Through investment, WECAN investors actively engage with local start-ups so that they can take an active interest in them through a variety of ways, including mentorship, financial investment, as potential business advisory board members, or potential board of director members.

Like other angel networks, WECAN seeks to increase access to “deal flow” for solo investors, and provide best practice environments for due diligence, investing, and ongoing business monitoring.

“We started angel investing in our region to provide funding and mentorship for start-ups to grow our local economy and for local investors to participate in that growth,” explains WECAN Co-founder and Chairman James Marsh.

Marsh is the Senior Director at of the Zekelman School of Business, Zekelman School of Information Technology and the School of Media, Art, and Design at St. Clair College.

Well versed in the business world, Marsh has served as the President of Marsh Food Services Ltd. and SCM Technologies Ltd., as well as the Director of Worthington Cylinder Corporation’s Industrial Gas Cylinder division and holds a law degree and master’s degree in business administration from the University of Windsor and a master’s in research methodologies from the University of the West of England, Bristol.

“We’re trying to help local start-ups and grow our local economy and let our investors, locally, participate in some of the fruits of the successful ones,” says Marsh, who also currently runs a real estate investment corporation.

In 2021, the angel investors of WECAN invested over $4 million in six different Windsor-Essex businesses. Marsh says that WECAN investors seek mutually beneficial relationships with local start-ups who have a vision for both profit and bettering their local economy.

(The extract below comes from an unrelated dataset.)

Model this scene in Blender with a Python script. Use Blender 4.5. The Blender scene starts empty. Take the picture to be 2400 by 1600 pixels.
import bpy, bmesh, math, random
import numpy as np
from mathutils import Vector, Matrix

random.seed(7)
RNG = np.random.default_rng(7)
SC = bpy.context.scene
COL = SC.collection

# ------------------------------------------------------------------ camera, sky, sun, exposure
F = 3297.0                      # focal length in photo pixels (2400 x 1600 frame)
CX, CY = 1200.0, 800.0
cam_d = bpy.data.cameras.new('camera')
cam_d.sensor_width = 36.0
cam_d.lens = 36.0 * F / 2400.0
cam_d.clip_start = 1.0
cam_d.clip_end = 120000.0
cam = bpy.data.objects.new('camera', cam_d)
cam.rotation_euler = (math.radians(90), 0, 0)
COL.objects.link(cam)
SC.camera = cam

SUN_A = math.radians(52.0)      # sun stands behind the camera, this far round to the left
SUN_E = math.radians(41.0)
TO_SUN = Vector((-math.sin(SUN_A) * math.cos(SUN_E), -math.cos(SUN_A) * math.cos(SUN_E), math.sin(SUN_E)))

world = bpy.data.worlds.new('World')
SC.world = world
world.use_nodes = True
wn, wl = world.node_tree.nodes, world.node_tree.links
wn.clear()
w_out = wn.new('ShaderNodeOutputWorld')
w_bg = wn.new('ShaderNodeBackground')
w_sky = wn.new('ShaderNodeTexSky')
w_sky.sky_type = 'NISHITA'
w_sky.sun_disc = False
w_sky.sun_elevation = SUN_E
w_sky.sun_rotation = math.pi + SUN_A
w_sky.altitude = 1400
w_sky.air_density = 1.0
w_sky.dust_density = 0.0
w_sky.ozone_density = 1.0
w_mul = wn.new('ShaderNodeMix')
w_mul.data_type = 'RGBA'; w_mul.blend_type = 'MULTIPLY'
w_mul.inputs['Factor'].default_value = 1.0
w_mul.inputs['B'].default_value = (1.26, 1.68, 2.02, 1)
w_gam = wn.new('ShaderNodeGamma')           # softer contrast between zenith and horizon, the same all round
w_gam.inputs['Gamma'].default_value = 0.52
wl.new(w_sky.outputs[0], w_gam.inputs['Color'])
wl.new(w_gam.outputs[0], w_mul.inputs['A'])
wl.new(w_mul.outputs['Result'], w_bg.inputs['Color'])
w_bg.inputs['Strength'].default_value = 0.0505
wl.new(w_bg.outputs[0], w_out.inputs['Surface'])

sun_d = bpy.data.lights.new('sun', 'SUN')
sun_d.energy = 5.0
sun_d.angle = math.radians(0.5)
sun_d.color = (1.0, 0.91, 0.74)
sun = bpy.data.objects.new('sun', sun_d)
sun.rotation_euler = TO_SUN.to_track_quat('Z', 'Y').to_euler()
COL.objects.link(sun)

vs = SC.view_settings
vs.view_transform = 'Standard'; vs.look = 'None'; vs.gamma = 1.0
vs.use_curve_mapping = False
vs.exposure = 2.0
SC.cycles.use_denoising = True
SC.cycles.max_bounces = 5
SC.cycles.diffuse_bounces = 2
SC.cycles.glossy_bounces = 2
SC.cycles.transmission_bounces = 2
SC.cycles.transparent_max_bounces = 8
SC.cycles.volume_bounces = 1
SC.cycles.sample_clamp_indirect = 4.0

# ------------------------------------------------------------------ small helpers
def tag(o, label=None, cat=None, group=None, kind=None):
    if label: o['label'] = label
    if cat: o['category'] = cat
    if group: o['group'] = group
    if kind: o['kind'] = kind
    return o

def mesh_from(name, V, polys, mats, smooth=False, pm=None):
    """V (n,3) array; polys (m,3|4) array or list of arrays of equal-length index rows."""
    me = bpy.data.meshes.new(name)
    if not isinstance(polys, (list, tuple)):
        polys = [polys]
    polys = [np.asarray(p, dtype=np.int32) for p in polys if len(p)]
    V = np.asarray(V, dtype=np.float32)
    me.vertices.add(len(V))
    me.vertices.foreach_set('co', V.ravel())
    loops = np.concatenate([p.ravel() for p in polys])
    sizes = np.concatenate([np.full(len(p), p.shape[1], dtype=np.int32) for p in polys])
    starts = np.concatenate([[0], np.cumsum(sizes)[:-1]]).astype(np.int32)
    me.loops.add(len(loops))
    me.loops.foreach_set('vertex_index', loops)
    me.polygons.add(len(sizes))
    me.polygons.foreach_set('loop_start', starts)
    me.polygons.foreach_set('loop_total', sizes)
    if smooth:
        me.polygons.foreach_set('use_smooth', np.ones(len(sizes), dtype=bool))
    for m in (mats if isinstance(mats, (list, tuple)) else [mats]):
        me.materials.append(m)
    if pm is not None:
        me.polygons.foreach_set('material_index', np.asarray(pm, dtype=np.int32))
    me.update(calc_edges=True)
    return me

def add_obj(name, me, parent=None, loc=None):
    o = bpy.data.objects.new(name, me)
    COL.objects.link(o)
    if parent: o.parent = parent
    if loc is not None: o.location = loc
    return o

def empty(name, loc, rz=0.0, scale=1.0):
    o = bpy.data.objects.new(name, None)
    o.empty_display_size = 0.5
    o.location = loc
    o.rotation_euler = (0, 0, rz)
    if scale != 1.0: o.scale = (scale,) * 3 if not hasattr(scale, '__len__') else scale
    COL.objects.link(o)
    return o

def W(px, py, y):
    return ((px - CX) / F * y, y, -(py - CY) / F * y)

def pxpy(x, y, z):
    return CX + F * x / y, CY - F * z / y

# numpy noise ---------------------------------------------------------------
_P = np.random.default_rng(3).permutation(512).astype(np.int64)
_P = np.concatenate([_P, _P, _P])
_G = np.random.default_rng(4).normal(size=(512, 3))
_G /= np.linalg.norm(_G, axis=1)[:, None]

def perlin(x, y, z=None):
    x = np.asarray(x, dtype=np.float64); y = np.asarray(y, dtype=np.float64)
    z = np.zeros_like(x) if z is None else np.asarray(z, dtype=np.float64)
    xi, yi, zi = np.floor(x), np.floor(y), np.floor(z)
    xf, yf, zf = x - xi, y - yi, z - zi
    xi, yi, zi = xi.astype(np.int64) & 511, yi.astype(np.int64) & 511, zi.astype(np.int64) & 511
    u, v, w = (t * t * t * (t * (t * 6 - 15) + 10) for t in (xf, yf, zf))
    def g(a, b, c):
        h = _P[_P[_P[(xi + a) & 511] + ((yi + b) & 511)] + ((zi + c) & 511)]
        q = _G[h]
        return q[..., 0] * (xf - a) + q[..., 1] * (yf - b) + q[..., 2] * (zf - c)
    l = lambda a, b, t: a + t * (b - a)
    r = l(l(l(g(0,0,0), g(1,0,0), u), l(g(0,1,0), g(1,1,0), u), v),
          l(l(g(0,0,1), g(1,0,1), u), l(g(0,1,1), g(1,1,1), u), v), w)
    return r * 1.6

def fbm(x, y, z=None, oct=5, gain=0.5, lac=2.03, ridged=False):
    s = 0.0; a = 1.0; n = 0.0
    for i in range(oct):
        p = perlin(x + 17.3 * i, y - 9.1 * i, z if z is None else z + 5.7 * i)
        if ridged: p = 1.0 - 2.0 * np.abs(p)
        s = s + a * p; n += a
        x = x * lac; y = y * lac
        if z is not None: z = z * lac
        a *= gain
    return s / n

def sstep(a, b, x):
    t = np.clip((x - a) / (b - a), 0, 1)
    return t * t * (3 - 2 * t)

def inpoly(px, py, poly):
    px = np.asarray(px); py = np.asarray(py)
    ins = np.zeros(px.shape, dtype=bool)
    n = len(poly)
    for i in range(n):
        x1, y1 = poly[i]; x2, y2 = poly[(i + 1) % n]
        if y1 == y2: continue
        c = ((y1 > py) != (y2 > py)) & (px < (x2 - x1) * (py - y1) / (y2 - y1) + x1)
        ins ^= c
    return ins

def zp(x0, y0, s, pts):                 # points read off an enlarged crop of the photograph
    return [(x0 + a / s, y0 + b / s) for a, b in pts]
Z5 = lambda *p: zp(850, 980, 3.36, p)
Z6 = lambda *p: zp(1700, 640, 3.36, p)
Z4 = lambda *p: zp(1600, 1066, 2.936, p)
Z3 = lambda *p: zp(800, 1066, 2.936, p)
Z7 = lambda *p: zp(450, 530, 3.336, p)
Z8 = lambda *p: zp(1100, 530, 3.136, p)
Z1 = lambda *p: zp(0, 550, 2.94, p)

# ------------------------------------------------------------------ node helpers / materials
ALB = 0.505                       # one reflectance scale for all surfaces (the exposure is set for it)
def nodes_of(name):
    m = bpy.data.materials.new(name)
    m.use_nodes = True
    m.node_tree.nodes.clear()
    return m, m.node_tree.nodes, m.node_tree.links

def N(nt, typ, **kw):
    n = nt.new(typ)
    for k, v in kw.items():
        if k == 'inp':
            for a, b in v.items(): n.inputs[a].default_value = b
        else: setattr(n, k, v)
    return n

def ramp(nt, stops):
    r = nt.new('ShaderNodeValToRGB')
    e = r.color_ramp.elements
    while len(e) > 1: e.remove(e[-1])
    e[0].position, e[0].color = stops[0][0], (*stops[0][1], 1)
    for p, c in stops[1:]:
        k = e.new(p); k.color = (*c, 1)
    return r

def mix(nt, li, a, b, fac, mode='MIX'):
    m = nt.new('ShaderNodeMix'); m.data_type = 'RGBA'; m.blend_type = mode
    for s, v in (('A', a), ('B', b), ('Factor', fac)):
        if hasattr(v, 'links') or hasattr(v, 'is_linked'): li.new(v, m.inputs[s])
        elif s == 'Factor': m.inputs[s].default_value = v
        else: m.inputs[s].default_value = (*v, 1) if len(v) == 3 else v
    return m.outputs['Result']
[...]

“The investors, they care about the region, but they also care about making profits,” states Marsh. “Nobody does this hoping to lose money; everyone’s trying to help these companies be successful both for them and for us. We’re all in it for a profitable venture, that’s what drives us, but we also care for the local community.

“All of our investors have been successful in business, or their profession and they want to share in that. There’s a community drive and there’s a profit drive.”